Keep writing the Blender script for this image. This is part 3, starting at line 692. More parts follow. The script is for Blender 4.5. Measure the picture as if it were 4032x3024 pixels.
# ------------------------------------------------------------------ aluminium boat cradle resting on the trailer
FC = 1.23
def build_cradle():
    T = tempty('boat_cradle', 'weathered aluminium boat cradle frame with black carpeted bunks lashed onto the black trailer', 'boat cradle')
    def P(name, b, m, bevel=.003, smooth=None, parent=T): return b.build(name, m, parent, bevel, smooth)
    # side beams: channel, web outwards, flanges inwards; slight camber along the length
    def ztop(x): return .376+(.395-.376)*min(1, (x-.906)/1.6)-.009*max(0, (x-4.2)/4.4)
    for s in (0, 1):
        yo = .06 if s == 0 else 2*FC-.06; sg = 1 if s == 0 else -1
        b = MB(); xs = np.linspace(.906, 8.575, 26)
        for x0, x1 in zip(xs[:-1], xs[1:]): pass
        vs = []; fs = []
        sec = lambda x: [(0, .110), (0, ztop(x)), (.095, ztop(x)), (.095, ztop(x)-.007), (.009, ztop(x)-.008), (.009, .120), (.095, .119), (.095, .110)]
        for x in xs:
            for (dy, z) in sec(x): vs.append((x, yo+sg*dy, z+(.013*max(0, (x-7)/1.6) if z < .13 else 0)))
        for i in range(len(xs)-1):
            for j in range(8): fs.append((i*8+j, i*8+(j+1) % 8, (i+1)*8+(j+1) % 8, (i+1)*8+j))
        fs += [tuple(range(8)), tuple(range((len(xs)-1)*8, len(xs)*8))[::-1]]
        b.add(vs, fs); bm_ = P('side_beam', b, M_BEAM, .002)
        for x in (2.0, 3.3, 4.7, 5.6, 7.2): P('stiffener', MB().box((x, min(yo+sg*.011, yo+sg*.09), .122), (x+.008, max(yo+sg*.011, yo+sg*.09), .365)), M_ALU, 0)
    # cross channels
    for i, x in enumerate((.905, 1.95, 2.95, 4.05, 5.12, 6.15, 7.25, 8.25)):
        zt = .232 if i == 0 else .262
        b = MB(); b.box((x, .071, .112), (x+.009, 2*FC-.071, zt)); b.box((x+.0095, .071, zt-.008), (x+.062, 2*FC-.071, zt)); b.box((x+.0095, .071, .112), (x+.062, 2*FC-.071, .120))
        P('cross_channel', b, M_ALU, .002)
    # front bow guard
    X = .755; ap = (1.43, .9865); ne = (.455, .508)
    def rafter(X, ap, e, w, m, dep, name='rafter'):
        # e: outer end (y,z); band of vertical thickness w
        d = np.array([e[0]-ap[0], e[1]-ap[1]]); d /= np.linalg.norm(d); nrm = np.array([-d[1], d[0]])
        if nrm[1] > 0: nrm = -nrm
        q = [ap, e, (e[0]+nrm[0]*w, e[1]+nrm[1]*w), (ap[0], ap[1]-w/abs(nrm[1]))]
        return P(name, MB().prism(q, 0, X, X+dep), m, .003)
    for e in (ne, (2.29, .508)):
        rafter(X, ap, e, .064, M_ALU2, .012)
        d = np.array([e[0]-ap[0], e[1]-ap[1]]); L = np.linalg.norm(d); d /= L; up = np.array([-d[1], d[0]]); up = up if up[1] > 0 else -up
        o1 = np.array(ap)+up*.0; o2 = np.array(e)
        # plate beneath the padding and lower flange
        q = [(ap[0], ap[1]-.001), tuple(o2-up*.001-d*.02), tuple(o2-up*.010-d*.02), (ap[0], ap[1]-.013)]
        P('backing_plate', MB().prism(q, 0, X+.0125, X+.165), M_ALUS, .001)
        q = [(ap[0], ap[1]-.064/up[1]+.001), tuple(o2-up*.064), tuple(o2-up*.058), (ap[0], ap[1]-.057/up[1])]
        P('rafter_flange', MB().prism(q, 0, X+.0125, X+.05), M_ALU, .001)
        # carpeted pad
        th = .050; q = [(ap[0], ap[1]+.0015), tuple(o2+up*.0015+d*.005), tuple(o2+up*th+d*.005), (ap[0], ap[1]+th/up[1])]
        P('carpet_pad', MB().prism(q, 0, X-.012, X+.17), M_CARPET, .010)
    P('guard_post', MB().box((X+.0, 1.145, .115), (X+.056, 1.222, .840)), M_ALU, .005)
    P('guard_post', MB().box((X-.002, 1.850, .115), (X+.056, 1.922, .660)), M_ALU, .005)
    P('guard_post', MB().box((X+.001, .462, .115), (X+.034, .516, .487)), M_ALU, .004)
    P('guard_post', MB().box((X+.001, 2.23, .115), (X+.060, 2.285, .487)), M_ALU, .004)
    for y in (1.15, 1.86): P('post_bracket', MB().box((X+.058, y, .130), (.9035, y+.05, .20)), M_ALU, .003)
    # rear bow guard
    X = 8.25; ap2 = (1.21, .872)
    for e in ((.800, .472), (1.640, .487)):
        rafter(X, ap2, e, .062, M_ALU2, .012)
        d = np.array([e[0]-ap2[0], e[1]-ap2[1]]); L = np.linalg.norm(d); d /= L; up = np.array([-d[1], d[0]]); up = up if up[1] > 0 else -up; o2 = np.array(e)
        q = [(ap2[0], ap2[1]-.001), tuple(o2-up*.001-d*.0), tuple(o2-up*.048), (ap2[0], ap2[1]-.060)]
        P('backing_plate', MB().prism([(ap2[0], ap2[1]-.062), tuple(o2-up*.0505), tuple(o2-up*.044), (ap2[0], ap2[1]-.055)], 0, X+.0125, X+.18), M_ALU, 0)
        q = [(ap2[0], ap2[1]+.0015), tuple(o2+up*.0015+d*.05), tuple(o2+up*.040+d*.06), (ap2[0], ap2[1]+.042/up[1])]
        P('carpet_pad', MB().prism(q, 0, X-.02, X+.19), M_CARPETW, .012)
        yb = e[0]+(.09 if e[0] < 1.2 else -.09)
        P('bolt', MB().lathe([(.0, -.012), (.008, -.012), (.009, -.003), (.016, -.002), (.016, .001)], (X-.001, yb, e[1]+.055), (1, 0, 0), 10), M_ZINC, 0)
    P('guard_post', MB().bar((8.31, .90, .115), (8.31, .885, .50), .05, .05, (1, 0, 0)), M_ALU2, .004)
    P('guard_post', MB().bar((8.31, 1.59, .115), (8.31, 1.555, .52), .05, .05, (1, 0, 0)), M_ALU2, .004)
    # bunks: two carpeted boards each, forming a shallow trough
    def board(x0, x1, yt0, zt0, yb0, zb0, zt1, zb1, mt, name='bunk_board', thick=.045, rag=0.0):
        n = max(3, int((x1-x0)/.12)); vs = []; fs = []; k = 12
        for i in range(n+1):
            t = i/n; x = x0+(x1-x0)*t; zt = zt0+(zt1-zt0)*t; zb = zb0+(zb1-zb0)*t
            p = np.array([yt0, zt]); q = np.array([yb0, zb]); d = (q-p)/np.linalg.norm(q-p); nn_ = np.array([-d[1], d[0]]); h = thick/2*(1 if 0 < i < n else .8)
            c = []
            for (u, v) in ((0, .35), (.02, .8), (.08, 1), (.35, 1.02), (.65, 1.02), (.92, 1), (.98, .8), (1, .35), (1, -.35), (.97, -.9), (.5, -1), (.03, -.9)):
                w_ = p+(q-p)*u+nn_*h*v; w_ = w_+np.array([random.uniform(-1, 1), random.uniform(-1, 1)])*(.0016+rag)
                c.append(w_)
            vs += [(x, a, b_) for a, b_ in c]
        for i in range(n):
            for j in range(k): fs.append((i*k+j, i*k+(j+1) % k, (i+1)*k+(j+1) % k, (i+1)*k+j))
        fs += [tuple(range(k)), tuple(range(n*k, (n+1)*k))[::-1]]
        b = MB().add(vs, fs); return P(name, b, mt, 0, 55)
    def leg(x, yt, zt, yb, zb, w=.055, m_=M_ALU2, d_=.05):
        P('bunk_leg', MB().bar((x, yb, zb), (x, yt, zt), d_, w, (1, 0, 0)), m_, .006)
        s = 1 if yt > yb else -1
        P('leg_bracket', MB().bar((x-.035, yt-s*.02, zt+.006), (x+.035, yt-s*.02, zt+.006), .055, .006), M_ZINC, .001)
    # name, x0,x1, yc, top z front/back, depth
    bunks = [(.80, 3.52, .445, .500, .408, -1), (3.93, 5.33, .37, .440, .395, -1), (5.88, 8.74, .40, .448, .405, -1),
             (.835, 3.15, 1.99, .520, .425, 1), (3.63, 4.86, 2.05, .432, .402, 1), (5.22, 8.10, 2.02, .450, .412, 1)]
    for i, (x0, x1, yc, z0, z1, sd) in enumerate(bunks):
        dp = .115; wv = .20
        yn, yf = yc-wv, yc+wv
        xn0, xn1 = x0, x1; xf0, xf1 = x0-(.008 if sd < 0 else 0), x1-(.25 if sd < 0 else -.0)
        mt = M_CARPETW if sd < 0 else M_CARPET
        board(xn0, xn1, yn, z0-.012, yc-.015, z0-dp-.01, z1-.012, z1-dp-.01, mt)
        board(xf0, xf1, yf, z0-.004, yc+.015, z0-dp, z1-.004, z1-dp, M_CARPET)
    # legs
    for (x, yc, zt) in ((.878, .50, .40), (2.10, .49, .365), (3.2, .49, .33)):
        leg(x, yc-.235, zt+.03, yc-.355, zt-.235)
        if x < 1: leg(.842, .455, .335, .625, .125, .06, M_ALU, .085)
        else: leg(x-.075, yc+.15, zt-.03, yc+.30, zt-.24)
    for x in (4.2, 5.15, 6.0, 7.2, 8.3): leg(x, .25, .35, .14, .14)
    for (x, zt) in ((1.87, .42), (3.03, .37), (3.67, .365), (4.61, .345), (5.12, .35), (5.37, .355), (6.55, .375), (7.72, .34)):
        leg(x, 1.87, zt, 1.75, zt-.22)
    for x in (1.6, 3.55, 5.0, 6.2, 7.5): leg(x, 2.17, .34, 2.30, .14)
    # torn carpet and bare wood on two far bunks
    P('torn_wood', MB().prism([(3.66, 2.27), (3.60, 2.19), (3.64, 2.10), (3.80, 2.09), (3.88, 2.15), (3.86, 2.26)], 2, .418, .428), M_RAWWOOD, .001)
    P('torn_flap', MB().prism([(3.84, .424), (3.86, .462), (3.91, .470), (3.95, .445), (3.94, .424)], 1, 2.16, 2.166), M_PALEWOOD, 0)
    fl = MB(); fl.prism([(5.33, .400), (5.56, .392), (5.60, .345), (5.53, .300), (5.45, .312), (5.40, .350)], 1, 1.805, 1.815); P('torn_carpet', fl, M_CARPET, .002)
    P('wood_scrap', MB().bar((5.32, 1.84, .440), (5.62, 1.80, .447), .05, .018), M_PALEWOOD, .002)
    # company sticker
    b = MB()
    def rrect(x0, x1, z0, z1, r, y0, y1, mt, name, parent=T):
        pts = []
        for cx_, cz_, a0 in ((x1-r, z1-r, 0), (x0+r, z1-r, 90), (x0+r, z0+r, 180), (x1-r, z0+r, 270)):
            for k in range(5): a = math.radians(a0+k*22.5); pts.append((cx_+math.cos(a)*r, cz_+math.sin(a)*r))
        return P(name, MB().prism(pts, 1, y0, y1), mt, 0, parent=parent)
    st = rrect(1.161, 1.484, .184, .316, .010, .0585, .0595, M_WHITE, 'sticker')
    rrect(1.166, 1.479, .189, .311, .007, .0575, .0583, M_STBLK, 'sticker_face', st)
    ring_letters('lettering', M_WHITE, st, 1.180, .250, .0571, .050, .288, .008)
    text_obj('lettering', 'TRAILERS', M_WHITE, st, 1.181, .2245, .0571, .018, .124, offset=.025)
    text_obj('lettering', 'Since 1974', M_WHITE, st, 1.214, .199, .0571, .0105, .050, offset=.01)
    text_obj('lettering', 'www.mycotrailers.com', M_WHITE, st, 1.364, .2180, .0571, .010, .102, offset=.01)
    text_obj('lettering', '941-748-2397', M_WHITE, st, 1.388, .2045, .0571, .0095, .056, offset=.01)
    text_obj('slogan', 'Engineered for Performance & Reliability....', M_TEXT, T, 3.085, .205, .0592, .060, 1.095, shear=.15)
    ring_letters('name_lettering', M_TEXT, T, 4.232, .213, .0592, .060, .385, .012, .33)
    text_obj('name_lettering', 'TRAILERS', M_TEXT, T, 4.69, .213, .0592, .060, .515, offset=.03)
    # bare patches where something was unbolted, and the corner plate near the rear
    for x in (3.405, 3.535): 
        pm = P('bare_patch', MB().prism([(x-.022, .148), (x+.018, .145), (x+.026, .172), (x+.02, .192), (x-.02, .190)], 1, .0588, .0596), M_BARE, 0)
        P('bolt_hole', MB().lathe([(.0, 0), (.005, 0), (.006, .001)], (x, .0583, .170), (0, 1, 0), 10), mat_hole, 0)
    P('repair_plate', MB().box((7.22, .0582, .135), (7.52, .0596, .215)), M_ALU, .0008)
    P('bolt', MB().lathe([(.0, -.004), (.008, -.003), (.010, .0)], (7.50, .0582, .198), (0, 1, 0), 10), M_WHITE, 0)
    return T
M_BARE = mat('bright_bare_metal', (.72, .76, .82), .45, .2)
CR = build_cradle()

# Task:
Copy out every line of the listing that includes the string "prism".

# Solution to the problem:
        return P(name, MB().prism(q, 0, X, X+dep), m, .003)
        P('backing_plate', MB().prism(q, 0, X+.0125, X+.165), M_ALUS, .001)
        P('rafter_flange', MB().prism(q, 0, X+.0125, X+.05), M_ALU, .001)
        P('carpet_pad', MB().prism(q, 0, X-.012, X+.17), M_CARPET, .010)
        P('backing_plate', MB().prism([(ap2[0], ap2[1]-.062), tuple(o2-up*.0505), tuple(o2-up*.044), (ap2[0], ap2[1]-.055)], 0, X+.0125, X+.18), M_ALU, 0)
        P('carpet_pad', MB().prism(q, 0, X-.02, X+.19), M_CARPETW, .012)
    P('torn_wood', MB().prism([(3.66, 2.27), (3.60, 2.19), (3.64, 2.10), (3.80, 2.09), (3.88, 2.15), (3.86, 2.26)], 2, .418, .428), M_RAWWOOD, .001)
    P('torn_flap', MB().prism([(3.84, .424), (3.86, .462), (3.91, .470), (3.95, .445), (3.94, .424)], 1, 2.16, 2.166), M_PALEWOOD, 0)
    fl = MB(); fl.prism([(5.33, .400), (5.56, .392), (5.60, .345), (5.53, .300), (5.45, .312), (5.40, .350)], 1, 1.805, 1.815); P('torn_carpet', fl, M_CARPET, .002)
        return P(name, MB().prism(pts, 1, y0, y1), mt, 0, parent=parent)
        pm = P('bare_patch', MB().prism([(x-.022, .148), (x+.018, .145), (x+.026, .172), (x+.02, .192), (x-.02, .190)], 1, .0588, .0596), M_BARE, 0)